▶ [GIVEN INSTRUCTION] Produce the listing below again, exactly as shown.
++++++++++
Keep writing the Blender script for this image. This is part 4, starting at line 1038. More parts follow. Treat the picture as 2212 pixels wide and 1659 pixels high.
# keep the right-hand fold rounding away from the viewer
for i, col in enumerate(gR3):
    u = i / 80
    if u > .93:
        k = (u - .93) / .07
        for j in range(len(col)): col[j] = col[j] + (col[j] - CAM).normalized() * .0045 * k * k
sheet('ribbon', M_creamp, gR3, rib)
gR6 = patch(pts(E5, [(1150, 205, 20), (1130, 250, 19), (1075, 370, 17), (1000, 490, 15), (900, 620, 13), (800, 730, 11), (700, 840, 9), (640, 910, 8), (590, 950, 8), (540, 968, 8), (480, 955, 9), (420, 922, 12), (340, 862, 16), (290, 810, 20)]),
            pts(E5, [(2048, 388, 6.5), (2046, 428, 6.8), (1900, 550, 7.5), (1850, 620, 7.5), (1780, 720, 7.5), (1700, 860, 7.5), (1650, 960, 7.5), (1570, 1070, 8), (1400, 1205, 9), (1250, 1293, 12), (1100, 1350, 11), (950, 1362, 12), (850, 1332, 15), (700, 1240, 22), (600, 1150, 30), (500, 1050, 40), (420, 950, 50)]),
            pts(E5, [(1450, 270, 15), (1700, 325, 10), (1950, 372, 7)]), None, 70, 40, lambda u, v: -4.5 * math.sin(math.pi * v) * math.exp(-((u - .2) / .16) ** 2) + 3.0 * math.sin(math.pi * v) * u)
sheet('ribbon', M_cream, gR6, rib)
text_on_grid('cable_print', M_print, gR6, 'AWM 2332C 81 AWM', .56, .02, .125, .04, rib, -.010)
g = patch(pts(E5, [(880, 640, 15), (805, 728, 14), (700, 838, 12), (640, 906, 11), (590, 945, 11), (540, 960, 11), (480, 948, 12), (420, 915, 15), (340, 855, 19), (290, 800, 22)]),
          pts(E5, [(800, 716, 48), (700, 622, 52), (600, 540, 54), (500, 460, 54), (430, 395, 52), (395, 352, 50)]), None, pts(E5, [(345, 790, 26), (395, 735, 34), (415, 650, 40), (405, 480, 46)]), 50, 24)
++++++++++
▶ [SOLUTION FOR THIS PROBLEM]
Keep writing the Blender script for this image. This is part 4, starting at line 1038. More parts follow. Treat the picture as 2212 pixels wide and 1659 pixels high.
# keep the right-hand fold rounding away from the viewer
for i, col in enumerate(gR3):
    u = i / 80
    if u > .93:
        k = (u - .93) / .07
        for j in range(len(col)): col[j] = col[j] + (col[j] - CAM).normalized() * .0045 * k * k
sheet('ribbon', M_creamp, gR3, rib)
gR6 = patch(pts(E5, [(1150, 205, 20), (1130, 250, 19), (1075, 370, 17), (1000, 490, 15), (900, 620, 13), (800, 730, 11), (700, 840, 9), (640, 910, 8), (590, 950, 8), (540, 968, 8), (480, 955, 9), (420, 922, 12), (340, 862, 16), (290, 810, 20)]),
            pts(E5, [(2048, 388, 6.5), (2046, 428, 6.8), (1900, 550, 7.5), (1850, 620, 7.5), (1780, 720, 7.5), (1700, 860, 7.5), (1650, 960, 7.5), (1570, 1070, 8), (1400, 1205, 9), (1250, 1293, 12), (1100, 1350, 11), (950, 1362, 12), (850, 1332, 15), (700, 1240, 22), (600, 1150, 30), (500, 1050, 40), (420, 950, 50)]),
            pts(E5, [(1450, 270, 15), (1700, 325, 10), (1950, 372, 7)]), None, 70, 40, lambda u, v: -4.5 * math.sin(math.pi * v) * math.exp(-((u - .2) / .16) ** 2) + 3.0 * math.sin(math.pi * v) * u)
sheet('ribbon', M_cream, gR6, rib)
text_on_grid('cable_print', M_print, gR6, 'AWM 2332C 81 AWM', .56, .02, .125, .04, rib, -.010)
g = patch(pts(E5, [(880, 640, 15), (805, 728, 14), (700, 838, 12), (640, 906, 11), (590, 945, 11), (540, 960, 11), (480, 948, 12), (420, 915, 15), (340, 855, 19), (290, 800, 22)]),
          pts(E5, [(800, 716, 48), (700, 622, 52), (600, 540, 54), (500, 460, 54), (430, 395, 52), (395, 352, 50)]), None, pts(E5, [(345, 790, 26), (395, 735, 34), (415, 650, 40), (405, 480, 46)]), 50, 24)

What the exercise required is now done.